The network wasn't able to come to terms on another contract with O'Donnell. However, the host announced Wednesday that she will be back to guest host next year. "I'm not going away I just won't be here everyday," O'Donnell said on "The View" Wednesday.
O'Donnell said in a statement that "my needs for the future just didn't dovetail with what ABC was able to offer me."
"This has been an amazing experience," she said, "and one I wouldn't have traded for the world."
Her last day will be sometime in the middle of June.
O'Donnell has helped raise the ratings for the daytime chat show invented by Barbara Walters. But her outspokenness has caused almost constant controversy, including a nasty name-calling feud with Donald Trump that dominated headlines for weeks.
Other feuds include Paula Abdul, and Kelly Ripa.
Barbara Walters says she's "grateful" that O'Donnell spent a year with the show. She says she's "sad" O'Donnell is going.
"I induced Rosie to come back to television on 'The View' even for just one year," Walters said. "She has given the program new vigor, new excitement and wonderful hours of television. I can only be grateful to her for this year."
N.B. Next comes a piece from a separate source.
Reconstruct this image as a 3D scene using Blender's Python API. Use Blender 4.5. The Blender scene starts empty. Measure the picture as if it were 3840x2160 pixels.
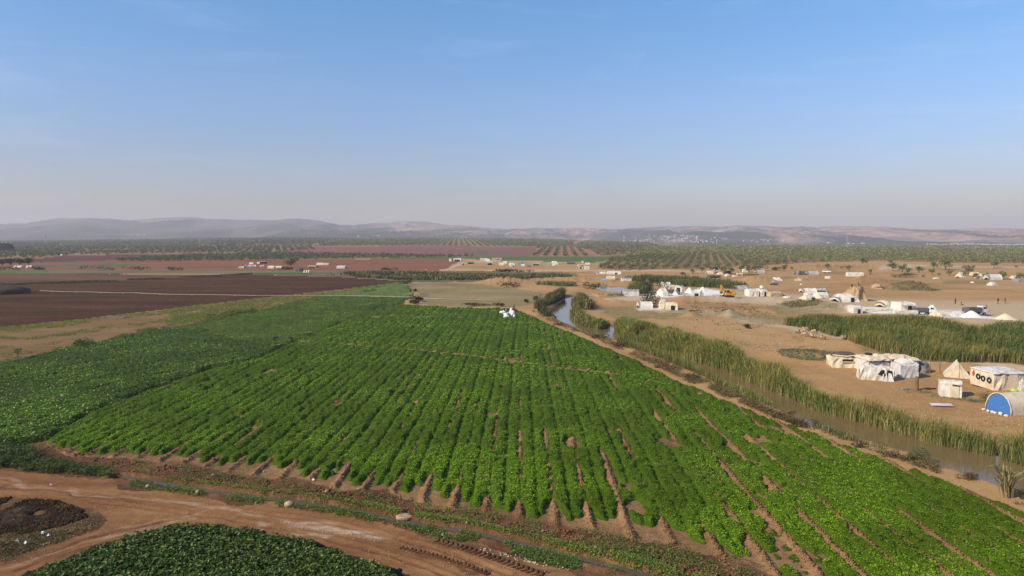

Walters was frequently left to clean up the damage after O'Donnell. She did it most recently Monday, when O'Donnell was criticized for using bad language and attacking Rupert Murdoch from the dais of the annual New York Women in Communication awards luncheon.
"I would like to point out that Rosie's view is not always mine," Walters said. "I would like to say for the record that I am very fond of Rupert Murdoch."
The president of ABC's daytime programming says they knew when they first hired O'Donnell that anything longer than a one-year stay would be "gravy." He hopes O'Donnell will do a series of one-hour specials for the network and maybe even guest-host once in a while.
In the Trump imbroglio, O'Donnell was reportedly mad that Walters did not come more swiftly to her defense, while Trump said Walters told him she didn't want O'Donnell on the show a claim Walters denied.
"He annoys me on a multitude of levels. He's the moral authority? Left the first wife, had an affair; left the second wife, had an affair; had kids both times, but he's the moral compass for 20-year-olds in America?" O'Donnell said at the time.
Statements by public figures are being watched more closely in the post-Don Imus era. The lobbying group Focus on the Family said it was preparing to contact advertisers on "The View" as part of a campaign against O'Donnell. The group is angry at O'Donnell for comments they feel were insulting to Catholics.
Despite controversy or maybe because of it O'Donnell was good business for ABC, owned by the Walt Disney Co. Ratings for "The View" during February sweeps were up 15 percent in key women demographics over the same time in 2006.
O'Donnell made the annoucement on "The View" Wednesday afternoon.